Numa altura em que o orçamento italiano para a Cultura é de 1,4 mil milhões para todo o triénio de 2014-16, em Roma estão a ser feitos acordos semelhantes com marcas como a Bulgari, que paga mais de um milhão de euros pela intervenção na escadaria da Praça de Espanha, ou com a Fendi, que está a financiar em cerca de 3 milhões de euros o restauro na Fontana di Trevi, também na capital. A mesma marca vai pagar cerca de 3 milhões de euros por ano para se instalar no Palazzo della Civilita del Lavoro, construído entre 1938 e 1943 e um ícone da arquitectura fascista. E, no mês passado, a casa de alta-costura Salvatore Ferragamo anunciou a doação de 600 mil euros para restaurar uma das alas da Galeria dos Uffizi, em Florença.

“As portas estão abertas a todos os filantropos e doadores que queiram ligar o seu nome a um monumento italiano”, disse ao jornal norte-americano New York Times Dario Franceschini, ministro da Cultura italiano. “Temos uma lista de património que oferece opções sem fim, desde pequenas igrejas no campo ao Coliseu. É só escolher”, acrescentou Franceschini, que em Junho apelou à doação de 31 milhões de euros para a Domus Aurea — casa de Nero.

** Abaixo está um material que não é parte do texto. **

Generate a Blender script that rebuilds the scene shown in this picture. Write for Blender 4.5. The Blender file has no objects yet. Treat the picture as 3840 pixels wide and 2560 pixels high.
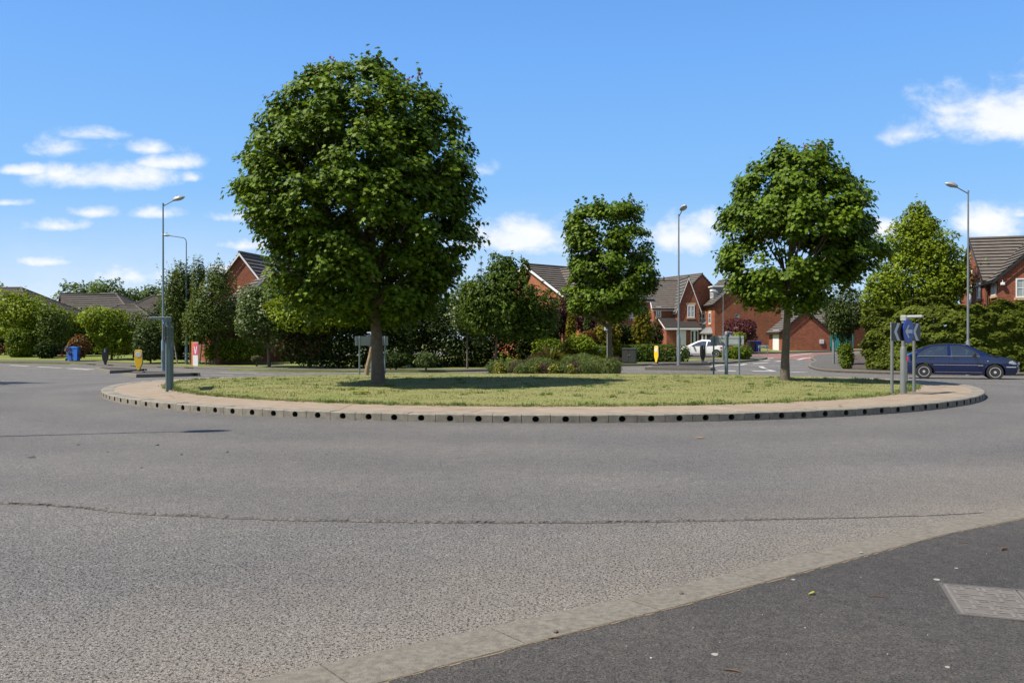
import bpy, bmesh, math, random
import numpy as np
from mathutils import Vector, Matrix
from mathutils.geometry import delaunay_2d_cdt
R = math.radians
rnd = random.Random(7)
rng = np.random.default_rng(11)
S = bpy.context.scene
COL = S.collection
F, CX0, Y0, CAMH = 3100.0, 1920.0, 1272.0, 1.5       # focal length in photo pixels, centre column, horizon row, eye height
IC, IR = (0.82, 28.0), 13.2                           # traffic island: centre and radius

# ------------------------------------------------------------------ terrain
def ss(a, b, x):
    t = np.clip((np.asarray(x, float) - a) / (b - a), 0, 1)
    return t * t * (3 - 2 * t)

def gz(x, y):
    flat = 1 - 0.74 * ss(0, 6, x) * (1 - ss(12.5, 17, x)) * ss(42, 47.5, y)
    return (-0.35 * flat * ss(22, 46, y) * (1 - ss(53, 68, y)) + 0.34 * ss(56, 86, y) * ss(4, 16, x))

def island_z(x, y):
    r = np.hypot(np.asarray(x, float) - IC[0], np.asarray(y, float) - IC[1])
    return 0.165 + 0.13 * np.clip(1 - (r / 11.6) ** 2, 0, 1) - 0.35 * ss(22, 46, y)

def solve(px, py, fn):
    u = (px - CX0) / F
    best = None
    D = 2.0
    while D < 200:
        z = CAMH - (py - Y0) / F * D
        if z <= fn(u * D, D):
            best = D; break
        D += 0.05
    return best if best else 200.0

def hit(px, py, off=0.0):
    D = solve(px, py, lambda x, y: float(gz(x, y)) + off)
    return ((px - CX0) / F * D, D)

def hit_island(px, py):
    D = solve(px, py, lambda x, y: float(island_z(x, y)))
    return ((px - CX0) / F * D, D)

def at(px, py, D):
    return Vector(((px - CX0) / F * D, D, CAMH - (py - Y0) / F * D))

# ------------------------------------------------------------------ materials
def nt(name):
    m = bpy.data.materials.new(name); m.use_nodes = True
    n = m.node_tree; n.nodes.clear()
    return m, n, n.nodes, n.links

def node(n, t, **kw):
    k = n.nodes.new(t)
    for a, b in kw.items():
        if a == 'ins':
            for i, v in b.items(): k.inputs[i].default_value = v
        else: setattr(k, a, b)
    return k

def ramp(n, stops):
    r = n.nodes.new('ShaderNodeValToRGB')
    e = r.color_ramp.elements
    while len(e) < len(stops): e.new(0.5)
    for i, (p, c) in enumerate(stops):
        e[i].position = p; e[i].color = (*c, 1)
    return r

def principled(n, **ins):
    b = n.nodes.new('ShaderNodeBsdfPrincipled')
    for k, v in ins.items():
        b.inputs[k.replace('_', ' ')].default_value = v
    o = n.nodes.new('ShaderNodeOutputMaterial')
    n.links.new(b.outputs[0], o.inputs[0])
    return b, o

def pmat(name, base, rough=0.6, var=0.12, scale=6.0, bump=0.0, bscale=60.0, metallic=0.0, coat=0.0, spec=0.5):
    m, n, N, L = nt(name)
    b, o = principled(n, Roughness=rough, Metallic=metallic)
    b.inputs['Coat Weight'].default_value = coat
    b.inputs['Coat Roughness'].default_value = 0.03
    b.inputs['Specular IOR Level'].default_value = spec
    tc = node(n, 'ShaderNodeTexCoord')
    nz = node(n, 'ShaderNodeTexNoise', ins={'Scale': scale, 'Detail': 6.0, 'Roughness': 0.6})
    L.new(tc.outputs['Object'], nz.inputs['Vector'])
    r = ramp(n, [(0.28, [c * (1 - var) for c in base]), (0.72, [min(1, c * (1 + var)) for c in base])])
    L.new(nz.outputs['Fac'], r.inputs[0]); L.new(r.outputs[0], b.inputs['Base Color'])
    if bump:
        n2 = node(n, 'ShaderNodeTexNoise', ins={'Scale': bscale, 'Detail': 4.0})
        L.new(tc.outputs['Object'], n2.inputs['Vector'])
        bp = node(n, 'ShaderNodeBump', ins={'Strength': bump, 'Distance': 0.02})
        L.new(n2.outputs['Fac'], bp.inputs['Height']); L.new(bp.outputs[0], b.inputs['Normal'])
    return m

def leafmat(name, dark, light, trans=0.32, rough=0.42, third=None, spec=0.35, nscale=0.9):
    m, n, N, L = nt(name)
    geo = node(n, 'ShaderNodeNewGeometry')
    tc = node(n, 'ShaderNodeTexCoord')
    nz = node(n, 'ShaderNodeTexNoise', ins={'Scale': nscale, 'Detail': 3.0})
    L.new(tc.outputs['Object'], nz.inputs['Vector'])
    add = node(n, 'ShaderNodeMath', operation='MULTIPLY_ADD', ins={1: 0.55})
    L.new(geo.outputs['Random Per Island'], add.inputs[0])
    mr = node(n, 'ShaderNodeMath', operation='MULTIPLY', ins={1: 0.45})
    L.new(nz.outputs['Fac'], mr.inputs[0]); L.new(mr.outputs[0], add.inputs[2])
    stops = [(0.1, dark), (0.75, light)]
    if third: stops = [(0.1, dark), (0.66, light), (0.74, third)]
    r = ramp(n, stops); L.new(add.outputs[0], r.inputs[0])
    b = node(n, 'ShaderNodeBsdfPrincipled', ins={'Roughness': rough})
    b.inputs['Specular IOR Level'].default_value = spec
    L.new(r.outputs[0], b.inputs['Base Color'])
    tr = node(n, 'ShaderNodeBsdfTranslucent')
    hs = node(n, 'ShaderNodeHueSaturation', ins={'Hue': 0.487, 'Saturation': 1.1, 'Value': 1.25})
    L.new(r.outputs[0], hs.inputs['Color']); L.new(hs.outputs[0], tr.inputs['Color'])
    mx = node(n, 'ShaderNodeMixShader', ins={0: trans})
    L.new(b.outputs[0], mx.inputs[1]); L.new(tr.outputs[0], mx.inputs[2])
    o = node(n, 'ShaderNodeOutputMaterial'); L.new(mx.outputs[0], o.inputs[0])
    return m

def glassmat(name, tint, opacity=0.5):
    m, n, N, L = nt(name)
    t = node(n, 'ShaderNodeBsdfTransparent'); t.inputs[0].default_value = (*tint, 1)
    g = node(n, 'ShaderNodeBsdfGlossy', ins={'Roughness': 0.03}); g.inputs[0].default_value = (.9, .95, 1, 1)
    fr = node(n, 'ShaderNodeFresnel', ins={'IOR': 1.5})
    ma = node(n, 'ShaderNodeMath', operation='MULTIPLY_ADD', ins={1: 1.0, 2: opacity * 0.25})
    L.new(fr.outputs[0], ma.inputs[0])
    mx = node(n, 'ShaderNodeMixShader'); L.new(ma.outputs[0], mx.inputs[0])
    L.new(t.outputs[0], mx.inputs[1]); L.new(g.outputs[0], mx.inputs[2])
    o = node(n, 'ShaderNodeOutputMaterial'); L.new(mx.outputs[0], o.inputs[0])
    return m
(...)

Estas marcas evocam o orgulho nacional como razão para estas doações — ao New York Times, o presidente da Salvatore Ferragamo disse que esta é uma forma de retribuir a inspiração que a cidade é para si — e, em troca, durante três anos, há uma redução nos impostos destas empresas que é igual a 65 por cento do valor da doação que fizeram, anunciou recentemente o ministro da Cultura.

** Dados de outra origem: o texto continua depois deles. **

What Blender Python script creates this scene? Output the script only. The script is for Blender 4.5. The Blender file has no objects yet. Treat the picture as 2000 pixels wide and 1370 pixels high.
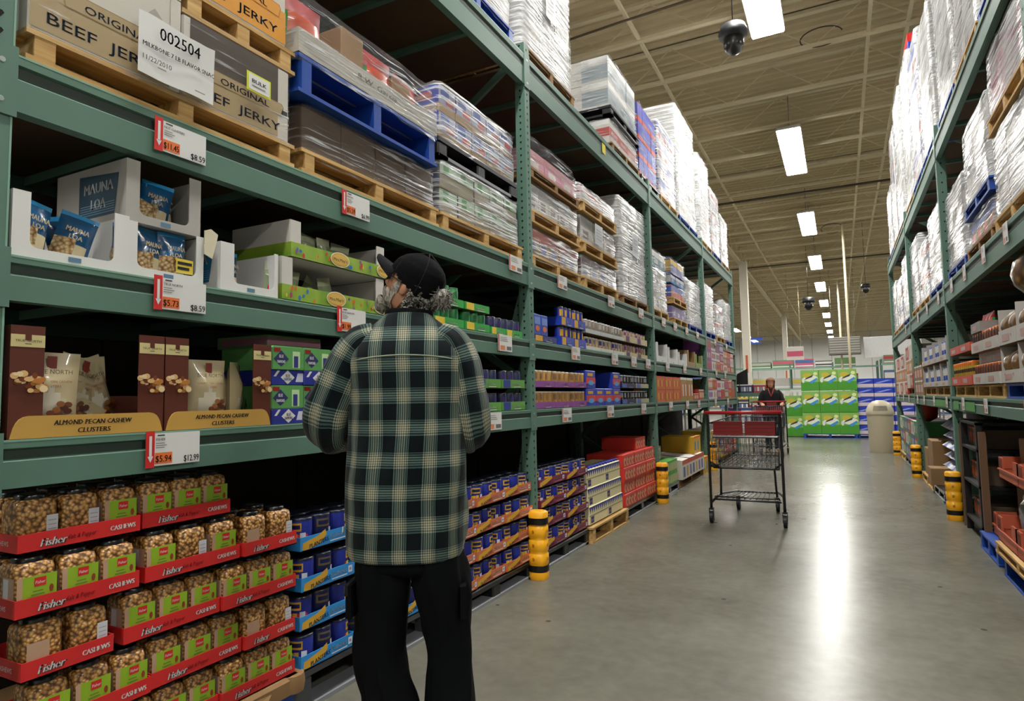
import bpy, math, random
from mathutils import Vector, Matrix, noise
random.seed(7)
COL = bpy.context.scene.collection
SC = bpy.context.scene
# ------------------------------------------------------------ camera
YAW, PIT, ROL = 0.4727, 0.0735, -0.0185
CAMH = 1.27
def cam_axes():
    F = Vector((-math.sin(YAW)*math.cos(PIT), math.cos(YAW)*math.cos(PIT), math.sin(PIT)))
    R0 = Vector((math.cos(YAW), math.sin(YAW), 0)); U0 = R0.cross(F)
    c, s = math.cos(ROL), math.sin(ROL)
    return c*R0+s*U0, -s*R0+c*U0, F
_r, _u, _f = cam_axes()
cam = bpy.data.objects.new('camera', bpy.data.cameras.new('camera')); COL.objects.link(cam)
cam.data.sensor_width = 36; cam.data.lens = 22.5; cam.data.clip_start = .05; cam.data.clip_end = 300
cam.matrix_world = Matrix(((_r.x, _u.x, -_f.x, 0), (_r.y, _u.y, -_f.y, 0), (_r.z, _u.z, -_f.z, CAMH), (0, 0, 0, 1)))
SC.camera = cam
# ------------------------------------------------------------ world and exposure
w = bpy.data.worlds.new('world'); SC.world = w; w.use_nodes = True
w.node_tree.nodes['Background'].inputs[0].default_value = (.9, .95, 1, 1)
w.node_tree.nodes['Background'].inputs[1].default_value = .008
vs = SC.view_settings
vs.view_transform = 'Standard'; vs.look = 'None'; vs.gamma = 1; vs.use_curve_mapping = False
vs.exposure = EXPO = 1.38
LAMP_POWER = 26.0
SC.cycles.max_bounces = 6; SC.cycles.diffuse_bounces = 3; SC.cycles.transparent_max_bounces = 12
SC.cycles.sample_clamp_indirect = 6
# ------------------------------------------------------------ materials
def lin(h):
    h = h.lstrip('#'); o = []
    for i in (0, 2, 4):
        c = int(h[i:i+2], 16)/255
        o.append(c/12.92 if c <= .04045 else ((c+.055)/1.055)**2.4)
    return (*o, 1)
_mats = {}
def new_mat(name):
    m = bpy.data.materials.new(name); m.use_nodes = True
    nt = m.node_tree; b = nt.nodes['Principled BSDF']
    return m, nt, b
def N(nt, t, **kw):
    n = nt.nodes.new(t)
    for k, v in kw.items():
        if hasattr(n, k): setattr(n, k, v)
        else: n.inputs[k].default_value = v
    return n
def C(h, rough=.5, metal=0., var=.10, scale=9., bump=0., coat=0., name=None):
    key = (h, rough, metal, var, scale, bump, coat)
    if key in _mats: return _mats[key]
    m, nt, b = new_mat(name or 'paint_'+h.strip('#'))
    base = lin(h); L = nt.links
    tc = N(nt, 'ShaderNodeTexCoord'); no = N(nt, 'ShaderNodeTexNoise'); no.inputs['Scale'].default_value = scale; no.inputs['Detail'].default_value = 3
    L.new(tc.outputs['Object'], no.inputs['Vector'])
    mx = N(nt, 'ShaderNodeMix', data_type='RGBA')
    mx.inputs[6].default_value = tuple(c*(1-var) for c in base[:3])+(1,)
    mx.inputs[7].default_value = tuple(min(1, c*(1+var)) for c in base[:3])+(1,)
    L.new(no.outputs['Fac'], mx.inputs[0]); L.new(mx.outputs[2], b.inputs['Base Color'])
    b.inputs['Roughness'].default_value = rough; b.inputs['Metallic'].default_value = metal
    b.inputs['Coat Weight'].default_value = coat
    if bump:
        bp = N(nt, 'ShaderNodeBump'); bp.inputs['Strength'].default_value = bump; bp.inputs['Distance'].default_value = .01
        L.new(no.outputs['Fac'], bp.inputs['Height']); L.new(bp.outputs['Normal'], b.inputs['Normal'])
    _mats[key] = m
    return m
def emis(name, col, s):
    m, nt, b = new_mat(name)
    b.inputs['Base Color'].default_value = (*col, 1); b.inputs['Emission Color'].default_value = (*col, 1)
    b.inputs['Emission Strength'].default_value = s
    return m
def mat_concrete():
    m, nt, b = new_mat('polished_concrete'); L = nt.links
    tc = N(nt, 'ShaderNodeTexCoord')
    n1 = N(nt, 'ShaderNodeTexNoise'); n1.inputs['Scale'].default_value = 1.1; n1.inputs['Detail'].default_value = 8; n1.inputs['Roughness'].default_value = .6
    n2 = N(nt, 'ShaderNodeTexNoise'); n2.inputs['Scale'].default_value = 14; n2.inputs['Detail'].default_value = 6
    L.new(tc.outputs['Object'], n1.inputs['Vector']); L.new(tc.outputs['Object'], n2.inputs['Vector'])
    a = N(nt, 'ShaderNodeMath', operation='MULTIPLY_ADD'); a.inputs[1].default_value = .35
    L.new(n2.outputs['Fac'], a.inputs[0]); L.new(n1.outputs['Fac'], a.inputs[2])
    r = N(nt, 'ShaderNodeValToRGB'); e = r.color_ramp.elements
    e[0].position = .42; e[0].color = lin('#5d5b51'); e[1].position = .92; e[1].color = lin('#7c7a6f')
    L.new(a.outputs[0], r.inputs[0])
    # dark scuff specks
    v = N(nt, 'ShaderNodeTexVoronoi'); v.inputs['Scale'].default_value = 2.2; L.new(tc.outputs['Object'], v.inputs['Vector'])
    lt = N(nt, 'ShaderNodeMath', operation='LESS_THAN'); lt.inputs[1].default_value = .035; L.new(v.outputs['Distance'], lt.inputs[0])
    mx = N(nt, 'ShaderNodeMix', data_type='RGBA'); mx.inputs[7].default_value = lin('#4a4a42')
    L.new(lt.outputs[0], mx.inputs[0]); L.new(r.outputs[0], mx.inputs[6]); L.new(mx.outputs[2], b.inputs['Base Color'])
    rr = N(nt, 'ShaderNodeMapRange'); rr.inputs[3].default_value = .24; rr.inputs[4].default_value = .28
    L.new(n1.outputs['Fac'], rr.inputs[0]); L.new(rr.outputs[0], b.inputs['Roughness'])
    b.inputs['Specular IOR Level'].default_value = .22
    return m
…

Em Junho, o presidente da câmara de Roma, Ignazio Marino, reuniu com diplomatas de todo o mundo para pedir-lhes que ajudem a restaurar os monumentos da cidade. “Sozinhos não conseguimos”, disse, na altura, ao grupo de diplomatas depois de lhes entregar uma lista de edifícios e artefactos que precisam de ser restaurados. Nessa lista estavam, por exemplo, os campos de treino para gladiadores perto do Coliseu, ou as 100 mil caixas de objectos do império romano encontrados em escavações e que estão por catalogar. Na prática, Marino pedia 200 milhões de euros.

“Penso que esta não é uma responsabilidade exclusiva de Roma e dos romanos — isto pertence à humanidade. Uma boa parte das civilizações ocidentais começou aqui”, disse então o autarca romano. A sua ideia é criar uma fundação com dinheiro estrangeiro, constituída por académicos e historiadores de arte também estrangeiros que pudessem desenhar um plano para as intervenções necessárias. A sugestão de Marino era que fossem estes comissários a gerir o fundo monetário.

“Gostaria que gente de todo o mundo se envolvesse numa contribuição não só monetária, mas também intelectual”, disse. “Muitas pessoas dizem que não podemos ter bilionários a pagar com o seu dinheiro o restauro das nossas antiguidades. Eu tenho uma abordagem completamente diferente: procuremos o dinheiro onde ele está”, concluiu.

Da criação ou não deste fundo não há ainda notícias, mas Ignazio Marino está em negociações com a família real da Arábia Saudita para a criação de um fundo para restauros em Roma e sugere mesmo uma obra para inaugurar a parceria: o Mausoléu de Augusto, que diz ser “uma ferida aberta no centro da cidade”, pelo estado de degradação em que se encontra.